The End of Cloth Diapers...for now, anyways.

8.24.2011

Remember when we began our cloth diaper journey?
Cai was about 3 months old at that point and we began using cloth diapers! It was wonderful! I loved how soft and comfy they were and they just looked so cute on that tiny bottom. He was only being breastfed so you didn't have to deal with gross real food poop, because you could throw the entire poopy into the washing machine. Plus, we were going through a ginormous stash of diapers at this age and I loved that I wasn't throwing money away, per say.

But then, we started having problems. I got mildew in our diapers twice. It was my own fault. I was busy and forgot them in the wash for too long once or twice, and then must not have gotten it completely out. I was using the wrong detergent on them, and didn't realize the effects until too late.

I really felt like a cloth diaper failure. I have some very strong perfectionist tendencies, so this was really hard for me to face. I also had to face my pride that "my perfect way of doing things, wasn't so perfect."

I decided that I didn't want to completely give up on them, when I could try again and work on improving my methods. So that's what I did. I compared our water bills from one month of not using them and then 2 months later. There was about a $30 - $40 difference for us, using front loading energy efficient machines. Then, you add in the cost for a more expensive detergent to wash them in, and the time it takes to actually wash and dry them, and re-stuff them, and well, for us it didn't feel like it was worth it.
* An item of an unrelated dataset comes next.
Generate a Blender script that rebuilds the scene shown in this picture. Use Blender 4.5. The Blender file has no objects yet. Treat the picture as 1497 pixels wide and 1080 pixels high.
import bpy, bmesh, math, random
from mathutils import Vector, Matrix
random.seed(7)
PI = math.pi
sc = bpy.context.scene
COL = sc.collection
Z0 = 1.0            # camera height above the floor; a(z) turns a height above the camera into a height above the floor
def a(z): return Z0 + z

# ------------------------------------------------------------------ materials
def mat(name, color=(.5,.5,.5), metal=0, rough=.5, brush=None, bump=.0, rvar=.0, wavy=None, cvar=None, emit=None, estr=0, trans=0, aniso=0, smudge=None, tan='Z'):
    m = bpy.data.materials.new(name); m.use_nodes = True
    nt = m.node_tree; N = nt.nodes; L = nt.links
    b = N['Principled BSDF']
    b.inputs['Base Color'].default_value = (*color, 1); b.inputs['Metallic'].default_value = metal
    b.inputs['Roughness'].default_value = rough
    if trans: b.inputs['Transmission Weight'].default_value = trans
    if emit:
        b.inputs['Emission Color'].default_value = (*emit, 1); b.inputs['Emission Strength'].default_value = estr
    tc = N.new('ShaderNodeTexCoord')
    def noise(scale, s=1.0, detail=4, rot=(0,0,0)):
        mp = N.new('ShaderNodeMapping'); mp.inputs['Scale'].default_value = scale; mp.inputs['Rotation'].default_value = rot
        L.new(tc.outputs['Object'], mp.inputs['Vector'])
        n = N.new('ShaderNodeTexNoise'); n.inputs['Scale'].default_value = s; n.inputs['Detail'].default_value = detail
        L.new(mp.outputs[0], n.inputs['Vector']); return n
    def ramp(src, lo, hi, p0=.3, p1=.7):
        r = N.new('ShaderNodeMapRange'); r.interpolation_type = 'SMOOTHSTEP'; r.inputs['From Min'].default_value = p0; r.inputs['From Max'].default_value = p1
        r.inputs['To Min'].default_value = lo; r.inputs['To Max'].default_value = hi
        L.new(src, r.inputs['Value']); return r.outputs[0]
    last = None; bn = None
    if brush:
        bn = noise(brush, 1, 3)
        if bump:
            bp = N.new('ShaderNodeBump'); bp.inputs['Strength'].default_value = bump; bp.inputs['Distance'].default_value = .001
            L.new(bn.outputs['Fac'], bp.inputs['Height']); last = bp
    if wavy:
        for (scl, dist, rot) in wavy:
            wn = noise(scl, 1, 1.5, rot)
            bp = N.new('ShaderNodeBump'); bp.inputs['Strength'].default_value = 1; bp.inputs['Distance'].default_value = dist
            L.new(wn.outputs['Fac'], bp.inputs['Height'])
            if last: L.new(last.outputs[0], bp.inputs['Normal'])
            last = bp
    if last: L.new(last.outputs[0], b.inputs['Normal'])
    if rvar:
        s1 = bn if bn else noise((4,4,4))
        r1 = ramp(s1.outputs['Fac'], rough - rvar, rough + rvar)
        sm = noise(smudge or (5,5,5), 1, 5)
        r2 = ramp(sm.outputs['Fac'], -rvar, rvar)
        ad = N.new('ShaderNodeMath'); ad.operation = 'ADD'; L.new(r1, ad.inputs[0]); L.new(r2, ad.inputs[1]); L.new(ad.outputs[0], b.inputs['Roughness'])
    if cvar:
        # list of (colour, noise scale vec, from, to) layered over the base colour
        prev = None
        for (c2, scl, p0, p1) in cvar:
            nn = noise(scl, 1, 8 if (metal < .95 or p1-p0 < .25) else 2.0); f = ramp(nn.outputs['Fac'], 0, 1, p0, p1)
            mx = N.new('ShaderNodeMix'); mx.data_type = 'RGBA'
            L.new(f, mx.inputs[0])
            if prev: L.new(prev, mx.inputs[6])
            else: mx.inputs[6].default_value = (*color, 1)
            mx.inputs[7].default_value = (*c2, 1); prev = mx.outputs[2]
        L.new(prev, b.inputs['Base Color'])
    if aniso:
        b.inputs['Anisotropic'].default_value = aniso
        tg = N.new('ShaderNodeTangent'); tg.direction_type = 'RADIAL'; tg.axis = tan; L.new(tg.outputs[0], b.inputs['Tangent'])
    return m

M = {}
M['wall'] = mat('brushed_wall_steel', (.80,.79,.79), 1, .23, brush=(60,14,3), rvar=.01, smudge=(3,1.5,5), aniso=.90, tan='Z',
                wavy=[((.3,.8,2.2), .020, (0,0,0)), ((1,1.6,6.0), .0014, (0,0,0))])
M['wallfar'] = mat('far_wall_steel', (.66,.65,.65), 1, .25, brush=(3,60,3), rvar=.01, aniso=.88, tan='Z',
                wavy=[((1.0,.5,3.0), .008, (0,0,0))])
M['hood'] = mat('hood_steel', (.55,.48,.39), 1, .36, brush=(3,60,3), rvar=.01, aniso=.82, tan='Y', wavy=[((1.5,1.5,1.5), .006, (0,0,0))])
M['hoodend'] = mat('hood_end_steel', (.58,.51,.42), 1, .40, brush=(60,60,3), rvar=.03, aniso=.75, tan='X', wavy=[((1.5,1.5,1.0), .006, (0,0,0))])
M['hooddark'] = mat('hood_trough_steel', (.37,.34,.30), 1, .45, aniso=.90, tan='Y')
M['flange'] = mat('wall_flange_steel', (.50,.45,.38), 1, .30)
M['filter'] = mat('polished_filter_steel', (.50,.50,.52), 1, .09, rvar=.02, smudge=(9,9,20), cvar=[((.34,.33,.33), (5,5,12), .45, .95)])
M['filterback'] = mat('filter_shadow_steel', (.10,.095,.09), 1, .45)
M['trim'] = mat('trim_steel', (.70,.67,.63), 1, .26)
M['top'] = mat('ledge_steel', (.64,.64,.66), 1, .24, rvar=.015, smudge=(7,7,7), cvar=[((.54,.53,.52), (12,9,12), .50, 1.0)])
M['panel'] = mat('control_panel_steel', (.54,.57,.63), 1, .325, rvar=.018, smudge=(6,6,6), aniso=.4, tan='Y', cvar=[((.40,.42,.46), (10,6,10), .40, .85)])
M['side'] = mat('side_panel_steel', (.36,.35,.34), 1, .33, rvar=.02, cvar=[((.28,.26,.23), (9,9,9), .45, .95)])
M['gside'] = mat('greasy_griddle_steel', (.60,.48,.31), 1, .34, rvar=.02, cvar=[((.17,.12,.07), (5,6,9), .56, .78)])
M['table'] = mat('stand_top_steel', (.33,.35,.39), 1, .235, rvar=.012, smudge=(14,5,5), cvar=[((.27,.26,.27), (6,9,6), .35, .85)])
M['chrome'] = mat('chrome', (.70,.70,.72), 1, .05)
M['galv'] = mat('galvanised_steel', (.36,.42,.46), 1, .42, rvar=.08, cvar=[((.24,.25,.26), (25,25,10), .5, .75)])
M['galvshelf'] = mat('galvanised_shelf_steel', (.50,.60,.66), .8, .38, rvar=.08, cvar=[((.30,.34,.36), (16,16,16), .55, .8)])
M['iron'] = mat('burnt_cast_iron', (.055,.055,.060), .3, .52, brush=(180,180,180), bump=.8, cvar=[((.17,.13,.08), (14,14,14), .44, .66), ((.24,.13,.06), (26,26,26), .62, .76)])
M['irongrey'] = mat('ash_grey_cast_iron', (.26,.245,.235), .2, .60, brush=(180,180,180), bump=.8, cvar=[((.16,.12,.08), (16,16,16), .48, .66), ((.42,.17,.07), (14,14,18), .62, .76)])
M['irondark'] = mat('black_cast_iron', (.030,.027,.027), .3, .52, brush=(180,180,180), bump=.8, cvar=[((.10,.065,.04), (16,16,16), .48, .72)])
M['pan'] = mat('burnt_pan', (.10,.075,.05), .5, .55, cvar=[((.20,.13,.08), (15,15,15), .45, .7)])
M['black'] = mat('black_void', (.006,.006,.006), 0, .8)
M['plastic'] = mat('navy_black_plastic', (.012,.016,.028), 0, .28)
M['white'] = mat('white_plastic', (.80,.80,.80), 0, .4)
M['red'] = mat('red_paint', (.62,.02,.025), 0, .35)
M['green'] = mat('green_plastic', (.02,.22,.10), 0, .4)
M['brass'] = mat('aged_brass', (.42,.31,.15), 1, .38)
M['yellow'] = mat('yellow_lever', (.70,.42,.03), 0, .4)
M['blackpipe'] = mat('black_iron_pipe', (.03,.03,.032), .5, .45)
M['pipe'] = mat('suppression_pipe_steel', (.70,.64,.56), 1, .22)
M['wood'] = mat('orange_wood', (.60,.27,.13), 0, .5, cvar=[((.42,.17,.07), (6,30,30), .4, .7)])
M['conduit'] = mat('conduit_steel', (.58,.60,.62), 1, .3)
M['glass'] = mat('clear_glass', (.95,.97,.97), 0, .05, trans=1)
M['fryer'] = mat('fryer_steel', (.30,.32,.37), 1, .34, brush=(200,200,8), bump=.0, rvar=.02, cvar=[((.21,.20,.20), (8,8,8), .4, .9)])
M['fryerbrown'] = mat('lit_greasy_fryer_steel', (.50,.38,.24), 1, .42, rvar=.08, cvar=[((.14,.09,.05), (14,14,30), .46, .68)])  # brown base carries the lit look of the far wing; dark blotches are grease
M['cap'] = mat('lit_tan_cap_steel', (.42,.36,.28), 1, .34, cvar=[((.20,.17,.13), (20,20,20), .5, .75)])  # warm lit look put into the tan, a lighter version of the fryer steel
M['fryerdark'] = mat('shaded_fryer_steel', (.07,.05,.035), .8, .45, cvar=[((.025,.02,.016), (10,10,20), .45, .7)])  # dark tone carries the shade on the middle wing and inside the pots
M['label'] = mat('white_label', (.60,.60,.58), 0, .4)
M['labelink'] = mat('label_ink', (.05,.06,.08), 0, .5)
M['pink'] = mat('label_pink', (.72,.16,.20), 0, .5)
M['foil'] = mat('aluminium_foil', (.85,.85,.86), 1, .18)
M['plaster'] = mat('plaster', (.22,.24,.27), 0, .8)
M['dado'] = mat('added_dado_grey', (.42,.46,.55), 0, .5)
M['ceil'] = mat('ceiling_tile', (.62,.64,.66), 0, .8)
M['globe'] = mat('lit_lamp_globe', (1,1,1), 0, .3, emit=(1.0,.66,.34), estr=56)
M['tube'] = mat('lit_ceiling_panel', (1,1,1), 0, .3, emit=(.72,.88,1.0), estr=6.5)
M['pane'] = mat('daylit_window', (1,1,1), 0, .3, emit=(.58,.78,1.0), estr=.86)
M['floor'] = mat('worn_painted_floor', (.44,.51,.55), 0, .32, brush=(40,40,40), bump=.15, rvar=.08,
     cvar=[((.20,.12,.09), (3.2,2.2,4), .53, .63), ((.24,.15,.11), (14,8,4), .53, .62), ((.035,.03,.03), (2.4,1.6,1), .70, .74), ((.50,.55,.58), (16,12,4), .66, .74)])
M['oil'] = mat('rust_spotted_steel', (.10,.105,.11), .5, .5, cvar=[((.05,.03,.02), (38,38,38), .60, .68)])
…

I really wouldn't use them too much when running errands, because I didn't want to have to deal with the poop on the go, even with using a wet/dry bag that was smaller in my diaper bag. I wouldn't use them on Sunday at church, because I didn't want the nursery workers to deal with a cloth diaper. Then, there were the times when Cai was sick and got a yeast rash, or diaper rash, despite using cloth, and I needed to use a cream that I couldn't use with cloth diapers, because it messes them up. Those were all times I was using a disposable diaper, and not cloth.

I was encouraged that changing my methods did actually work and I didn't get mildew in them anymore, but now we were using them, and I got so. dang. tired. of. the. scrapping. the poop. off. of. the. diapers.

I would get it on my hands, no matter what my method of getting it off. And when they start eating real food, that poop is nasty.

I was discouraged, because you only hear of success stories and people just LOVING cloth diapers. I remember that feeling...it just faded.

The tree hugger in me loved that I was not dumping a bunch of diapers into the earth that would take 100's of years to decompose, but the daily in's and out's of dealing with cloth was also hanging in the balance in the back of my mind.

What should we do?!

Well, for now, we are giving up taking a break from cloth diapering.

We cloth diapered for 9 months.

We are going to hold onto our cloth and we are going to press on. It's rather likely that after Micaiah is not breastfeeding anymore, his poop will become, for lack of a better term, more "terd-like." A breastfed baby will always have more liquidy stools. And then, I may revisit cloth diapering.

I also want to keep them and start using them again when he gets a little older, because then we can start using them for potty training. A cloth diapered baby, in general, potty trains faster, than a baby in disposables. It's more like underwear and they can tell a bigger change when wet or dirty, like in real underwear. Yeah, the stuff you say and learn when being a mom. 

Cloth diapers are also wonderful when you have more than 1 child in diapers or subsequent children. I plan to cloth diaper again, especially in those early months. Cloth diapers are GREAT for swimmer (and we will be using them in the pool for now).

So, for all of you that doubted our cloth diaper adventure, the ones I in my family, I had to literally pull teeth to convince...pat yourself on the back and say "I told you so" to yourself, not to me, because part of me doesn't like that I am giving up for now.